Relevance to this post:
The premature closure of my complaint, the lack of transparency regarding any investigation, and the restriction of communication raise serious questions about compliance with this policy.
In addition, the conduct of the Senior Complaints Manager at SIRA NSW was degrading, dismissive, and unacceptable in the context in which I was engaging with the agency. Rather than responding with the care, objectivity, and professionalism required under the Complaint Handling Policy, the communication I received contributed to a heightened level of psychological distress at a time when I was already vulnerable.
This did not occur in isolation. It followed earlier interactions with SafeWork NSW that I experienced as dismissive and, at times, discriminatory from around September 2020. Instead of the complaint process acting as a safeguard against further harm, the manner in which my complaint was handled compounded that harm.
Taken together, these actions raise serious concerns as to whether the principles of respectful engagement, procedural fairness, and harm minimisation—central to the NSW Government Complaint Handling Policy—were upheld in practice.
NSW Ethical Framework & Code of Ethics and Conduct
Summary:
This framework governs the conduct of all NSW public sector employees.
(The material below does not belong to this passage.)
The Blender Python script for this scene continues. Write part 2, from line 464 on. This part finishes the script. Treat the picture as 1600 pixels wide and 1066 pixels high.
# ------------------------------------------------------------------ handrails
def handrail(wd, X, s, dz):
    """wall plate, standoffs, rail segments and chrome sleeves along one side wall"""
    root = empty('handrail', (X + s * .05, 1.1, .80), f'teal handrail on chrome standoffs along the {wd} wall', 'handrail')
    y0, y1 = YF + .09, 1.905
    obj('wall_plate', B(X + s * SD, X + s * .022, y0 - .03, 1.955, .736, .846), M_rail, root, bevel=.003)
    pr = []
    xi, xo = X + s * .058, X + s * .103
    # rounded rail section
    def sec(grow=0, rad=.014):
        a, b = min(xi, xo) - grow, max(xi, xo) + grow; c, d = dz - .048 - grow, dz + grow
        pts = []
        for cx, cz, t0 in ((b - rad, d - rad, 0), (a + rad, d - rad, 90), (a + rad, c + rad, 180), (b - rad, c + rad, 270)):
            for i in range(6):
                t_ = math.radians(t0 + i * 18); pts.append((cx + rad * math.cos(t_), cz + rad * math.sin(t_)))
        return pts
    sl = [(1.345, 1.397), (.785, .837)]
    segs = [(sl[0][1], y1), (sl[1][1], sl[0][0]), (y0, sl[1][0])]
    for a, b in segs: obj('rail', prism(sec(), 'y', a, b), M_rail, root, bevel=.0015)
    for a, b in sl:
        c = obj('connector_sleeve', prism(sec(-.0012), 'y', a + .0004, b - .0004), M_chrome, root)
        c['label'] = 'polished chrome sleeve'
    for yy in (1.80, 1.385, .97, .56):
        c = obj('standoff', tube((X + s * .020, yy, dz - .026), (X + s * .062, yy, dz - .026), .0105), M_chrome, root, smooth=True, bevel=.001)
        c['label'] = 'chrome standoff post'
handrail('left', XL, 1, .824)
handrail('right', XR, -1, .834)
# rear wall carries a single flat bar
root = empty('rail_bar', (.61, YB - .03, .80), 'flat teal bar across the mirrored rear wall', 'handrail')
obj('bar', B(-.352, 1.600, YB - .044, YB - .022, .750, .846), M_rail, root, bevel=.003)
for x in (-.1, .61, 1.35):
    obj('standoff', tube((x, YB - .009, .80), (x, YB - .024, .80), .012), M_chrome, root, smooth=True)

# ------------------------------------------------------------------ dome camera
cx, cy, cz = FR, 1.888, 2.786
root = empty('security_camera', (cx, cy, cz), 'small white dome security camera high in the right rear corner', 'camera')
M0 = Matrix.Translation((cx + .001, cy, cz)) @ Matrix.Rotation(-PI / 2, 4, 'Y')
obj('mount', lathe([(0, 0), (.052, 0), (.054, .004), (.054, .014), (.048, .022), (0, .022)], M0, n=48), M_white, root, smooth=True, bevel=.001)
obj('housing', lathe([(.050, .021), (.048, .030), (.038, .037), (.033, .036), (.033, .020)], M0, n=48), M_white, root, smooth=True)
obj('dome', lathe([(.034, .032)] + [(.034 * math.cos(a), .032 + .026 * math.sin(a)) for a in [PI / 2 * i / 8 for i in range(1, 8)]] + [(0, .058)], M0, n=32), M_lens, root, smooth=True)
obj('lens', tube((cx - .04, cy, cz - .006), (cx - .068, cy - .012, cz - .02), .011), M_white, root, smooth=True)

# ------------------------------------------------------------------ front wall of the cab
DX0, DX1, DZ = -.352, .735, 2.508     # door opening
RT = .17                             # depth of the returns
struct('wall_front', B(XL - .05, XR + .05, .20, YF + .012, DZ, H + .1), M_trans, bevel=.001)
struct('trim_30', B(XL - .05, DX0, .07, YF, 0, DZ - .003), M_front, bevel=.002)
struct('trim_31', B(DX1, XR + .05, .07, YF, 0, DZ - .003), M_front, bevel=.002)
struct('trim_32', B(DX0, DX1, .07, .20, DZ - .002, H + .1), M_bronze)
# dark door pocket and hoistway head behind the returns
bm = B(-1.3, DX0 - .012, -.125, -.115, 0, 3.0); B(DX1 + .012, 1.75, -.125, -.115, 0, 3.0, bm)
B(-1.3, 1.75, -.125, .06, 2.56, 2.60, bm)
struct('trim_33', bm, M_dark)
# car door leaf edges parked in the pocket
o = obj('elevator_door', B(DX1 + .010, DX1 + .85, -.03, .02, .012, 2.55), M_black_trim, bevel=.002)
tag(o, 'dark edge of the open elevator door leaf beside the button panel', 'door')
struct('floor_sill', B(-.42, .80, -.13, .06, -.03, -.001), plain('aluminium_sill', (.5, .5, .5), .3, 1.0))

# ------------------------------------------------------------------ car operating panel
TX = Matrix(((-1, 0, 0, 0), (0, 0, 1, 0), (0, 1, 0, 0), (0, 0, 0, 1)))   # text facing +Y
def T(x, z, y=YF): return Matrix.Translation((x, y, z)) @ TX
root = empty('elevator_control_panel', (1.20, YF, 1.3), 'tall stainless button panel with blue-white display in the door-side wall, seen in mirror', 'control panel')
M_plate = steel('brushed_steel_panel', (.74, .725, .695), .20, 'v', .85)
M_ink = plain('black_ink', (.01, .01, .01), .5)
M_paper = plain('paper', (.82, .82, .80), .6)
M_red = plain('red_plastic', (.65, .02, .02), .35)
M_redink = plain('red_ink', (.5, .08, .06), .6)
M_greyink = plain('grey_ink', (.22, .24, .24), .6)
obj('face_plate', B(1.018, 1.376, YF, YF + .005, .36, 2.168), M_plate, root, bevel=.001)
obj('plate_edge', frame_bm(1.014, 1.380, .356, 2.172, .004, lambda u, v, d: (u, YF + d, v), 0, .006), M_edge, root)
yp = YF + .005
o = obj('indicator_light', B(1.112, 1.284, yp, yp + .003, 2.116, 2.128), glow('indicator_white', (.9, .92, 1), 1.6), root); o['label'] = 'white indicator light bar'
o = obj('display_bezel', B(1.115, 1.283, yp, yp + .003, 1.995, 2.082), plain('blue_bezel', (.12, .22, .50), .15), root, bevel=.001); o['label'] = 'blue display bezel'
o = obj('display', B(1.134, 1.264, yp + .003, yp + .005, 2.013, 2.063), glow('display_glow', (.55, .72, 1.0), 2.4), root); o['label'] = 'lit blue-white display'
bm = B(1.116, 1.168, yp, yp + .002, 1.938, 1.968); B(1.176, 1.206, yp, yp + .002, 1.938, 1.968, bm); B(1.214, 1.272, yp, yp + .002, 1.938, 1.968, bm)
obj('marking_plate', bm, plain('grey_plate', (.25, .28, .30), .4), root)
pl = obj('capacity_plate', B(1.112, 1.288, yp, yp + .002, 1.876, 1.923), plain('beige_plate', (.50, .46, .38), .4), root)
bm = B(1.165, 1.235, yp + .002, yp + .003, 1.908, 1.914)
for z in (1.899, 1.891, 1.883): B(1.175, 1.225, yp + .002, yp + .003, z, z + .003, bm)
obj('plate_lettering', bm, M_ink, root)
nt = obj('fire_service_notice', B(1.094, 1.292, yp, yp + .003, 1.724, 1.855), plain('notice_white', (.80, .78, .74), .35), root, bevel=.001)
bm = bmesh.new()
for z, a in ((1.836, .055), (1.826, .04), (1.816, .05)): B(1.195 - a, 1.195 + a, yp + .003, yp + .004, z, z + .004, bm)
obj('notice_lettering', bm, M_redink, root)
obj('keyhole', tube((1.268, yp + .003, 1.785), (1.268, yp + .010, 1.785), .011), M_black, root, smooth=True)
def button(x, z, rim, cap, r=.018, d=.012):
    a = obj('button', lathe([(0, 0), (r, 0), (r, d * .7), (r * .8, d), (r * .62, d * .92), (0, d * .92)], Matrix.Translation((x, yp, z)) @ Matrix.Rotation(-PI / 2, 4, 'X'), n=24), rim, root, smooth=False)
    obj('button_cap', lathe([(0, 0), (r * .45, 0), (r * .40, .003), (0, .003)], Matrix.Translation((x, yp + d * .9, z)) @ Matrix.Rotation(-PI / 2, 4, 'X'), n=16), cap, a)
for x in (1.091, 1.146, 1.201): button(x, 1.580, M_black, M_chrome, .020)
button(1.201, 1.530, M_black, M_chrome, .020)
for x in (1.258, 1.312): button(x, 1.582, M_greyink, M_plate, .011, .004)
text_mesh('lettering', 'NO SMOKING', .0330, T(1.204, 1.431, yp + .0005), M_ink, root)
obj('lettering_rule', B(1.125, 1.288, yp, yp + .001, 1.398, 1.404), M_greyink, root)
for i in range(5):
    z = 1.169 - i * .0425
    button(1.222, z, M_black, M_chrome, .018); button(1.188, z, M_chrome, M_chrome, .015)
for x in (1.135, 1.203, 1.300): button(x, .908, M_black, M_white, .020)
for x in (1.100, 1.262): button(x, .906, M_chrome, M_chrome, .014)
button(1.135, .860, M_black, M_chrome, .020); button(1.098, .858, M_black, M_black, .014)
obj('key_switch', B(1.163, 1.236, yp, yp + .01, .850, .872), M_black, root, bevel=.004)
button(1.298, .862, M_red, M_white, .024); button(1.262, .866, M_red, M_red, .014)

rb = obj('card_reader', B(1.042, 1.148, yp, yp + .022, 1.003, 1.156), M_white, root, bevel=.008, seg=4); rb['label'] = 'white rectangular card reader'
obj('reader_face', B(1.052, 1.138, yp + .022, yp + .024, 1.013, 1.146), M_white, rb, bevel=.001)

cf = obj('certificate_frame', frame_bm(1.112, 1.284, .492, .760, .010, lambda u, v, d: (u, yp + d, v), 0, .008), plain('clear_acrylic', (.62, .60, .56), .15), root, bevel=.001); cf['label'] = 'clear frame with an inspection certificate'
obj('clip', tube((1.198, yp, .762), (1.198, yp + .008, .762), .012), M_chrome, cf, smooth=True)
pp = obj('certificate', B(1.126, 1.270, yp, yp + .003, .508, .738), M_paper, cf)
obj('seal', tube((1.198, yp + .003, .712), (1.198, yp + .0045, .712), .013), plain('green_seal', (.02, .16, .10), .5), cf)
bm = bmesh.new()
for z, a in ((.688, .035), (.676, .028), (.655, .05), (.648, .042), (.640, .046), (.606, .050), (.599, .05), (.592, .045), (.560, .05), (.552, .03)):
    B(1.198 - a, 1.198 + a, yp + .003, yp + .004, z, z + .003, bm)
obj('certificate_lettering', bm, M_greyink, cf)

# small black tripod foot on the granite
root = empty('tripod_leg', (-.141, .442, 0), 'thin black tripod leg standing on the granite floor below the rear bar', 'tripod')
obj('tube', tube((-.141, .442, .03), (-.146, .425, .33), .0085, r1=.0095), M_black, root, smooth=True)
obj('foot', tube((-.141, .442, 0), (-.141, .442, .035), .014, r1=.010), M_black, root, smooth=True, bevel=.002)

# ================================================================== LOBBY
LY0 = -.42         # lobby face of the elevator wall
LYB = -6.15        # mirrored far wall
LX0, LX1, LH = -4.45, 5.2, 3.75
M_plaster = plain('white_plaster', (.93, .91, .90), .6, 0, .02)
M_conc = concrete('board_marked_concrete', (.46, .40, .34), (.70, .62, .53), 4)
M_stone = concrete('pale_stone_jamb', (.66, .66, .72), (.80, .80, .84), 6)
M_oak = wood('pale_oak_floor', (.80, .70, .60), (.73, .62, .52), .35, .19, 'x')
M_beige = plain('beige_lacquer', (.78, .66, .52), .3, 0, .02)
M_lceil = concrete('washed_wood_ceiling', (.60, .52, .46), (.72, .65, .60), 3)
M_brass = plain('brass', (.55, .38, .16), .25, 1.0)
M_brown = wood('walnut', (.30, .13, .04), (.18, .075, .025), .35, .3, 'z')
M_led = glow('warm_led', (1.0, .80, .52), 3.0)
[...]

It requires:
- Integrity — acting honestly and in the public interest
- Trust — delivering on commitments and acting transparently
- Service — placing the public at the centre of decision-making
- Accountability — taking responsibility for decisions and actions
It also requires that public officials:
- Treat people with respect and dignity
- Exercise their functions without bias, prejudice, or improper purpose
- Avoid conduct that could cause harm or diminish public trust
Relevance to this post:
The tone, conduct, and handling of my complaint—particularly the dismissive and patronising communication, lack of engagement with evidence, and failure to act—raise serious concerns about adherence to these ethical obligations.
These frameworks exist to protect the public. The question is whether they are being applied—and enforced—when it matters most.